Vulnerability Development mailing list archives

Re: Civil Disobedience


From: Tom Arseneault <arsen () certaintysolutions com>
Date: Mon, 15 Oct 2001 12:50:42 -0700 (PDT)

There's a similar parrell with "Hate Crimes". A white man punches a black
man, is it a hate crime or just two men having a fight? The law makes
sense only under certain circumstances (did the white man hit the black
man just becuase he's black?). As far as I know this is still being hashed
out in the courts but I think it handled on a case by case basis now. I
envision something similar happening for this law, some people would go
away for a inappropriotaly long time while ACLU lawyers argue their case
and over time cooler head will prevail and things will start to be handled
in a saner manner (3 strikes cases non-withstanding). Is this "shaking
out" period a good or a bad thing? I would argue that it should be
un-nessary and you would thing they (we/us/them) would learn from history
and craft their laws better in the first place.

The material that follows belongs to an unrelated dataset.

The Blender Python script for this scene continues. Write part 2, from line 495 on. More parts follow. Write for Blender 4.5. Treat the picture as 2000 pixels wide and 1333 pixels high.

What can we, as citizens do about current pending legislation? First I
would argue not to do anything blatantly illegel (under current law or
best practice) and usher in an age of Cyber-McCarthy'ism. Definately write
your congress-person, senator, ACLU, and any one who would listen and have
a stake in the outcome. State your arguments clearly, reasonably and at a
simple enough level that anyone can follow them, even people who arn't
Cyber-citizens. 

Civil disobedience should be a last resort when other, better, avenues
have been exausted -and- we are sure of our correctness. We were able to
defeat (mostly) the Telecomunications act last decade because we presented
logical, sound and resonable arguments about why it was a bad thing to
enough people that counted. Sending notes around the internet informing
people that there is a problem is a good thing but arguing the case here
does nothing since we all mostly agree, preaching to the choir, send your
notes out to the law makers.

Also remember that like it or not, things have changed in the U.S. since
Sept.11. Many things we may not like, but can live with. Is this proposed
law something that we can live with for the public good? Or is it, as most
people are saying, a knee jerk reaction to fear and hysteria that needs to
be fought, again for the pubiic good?

My $.02 worth.

Tom Arseneault


On Mon, 15 Oct 2001, Ian Stoba wrote:

I would even go one step further. I think that what John Thornton (the 
original poster) is advocating is not a form of civil disobedience at 
all, but an act of cowardly appeasement.

As Felix points out below, a silent protest is unlikely to change 
anything. A more pure form of civil disobedience would be something like 
this:

      o Send a single SYN-RST packet to www.whitehouse.gov

      o Present yourself for arrest at the Hoover Building

      o Demand that the government prove in court that you are the 
criminal equivalent of a hijacker/mass murderer/suicide bomber/[insert 
preferred terrorist euphemism here] and deserve to be put away for the 
rest of your life. Be sure to contrast your punishment with the average 
sentences for murderers, rapists, and bank robbers.

Note that I am not volunteering to do this, which perhaps makes me a 
coward as well.

For those of us who disagree with the legislation but don't relish a 
role as Rosa Parks or some kind of cyber-Gandhi, the usual exhortations 
to political action apply. Contact your elected officials, business 
leaders, and anyone else you can buttonhole to let them know that 
exposing computer security professionals to criminal liability actually 
reduces our security rather than improving it.

--Ian

On Monday, October 15, 2001, at 10:38 AM, Felix von Leitner wrote:

And what will that achieve?  The opposite of what you actually want: the
computer crime statistics will show a marked reduction of "cyber
criminality" and the government will not only believe they did the right
thing, they will also use this as precedent for other "terrorist"
problems.  Driving too fast, for example, because a very fast car causes
more damage on impact than a slow one, so it is obviously a terrorist
weapon.  So we better enact the death penalty on it.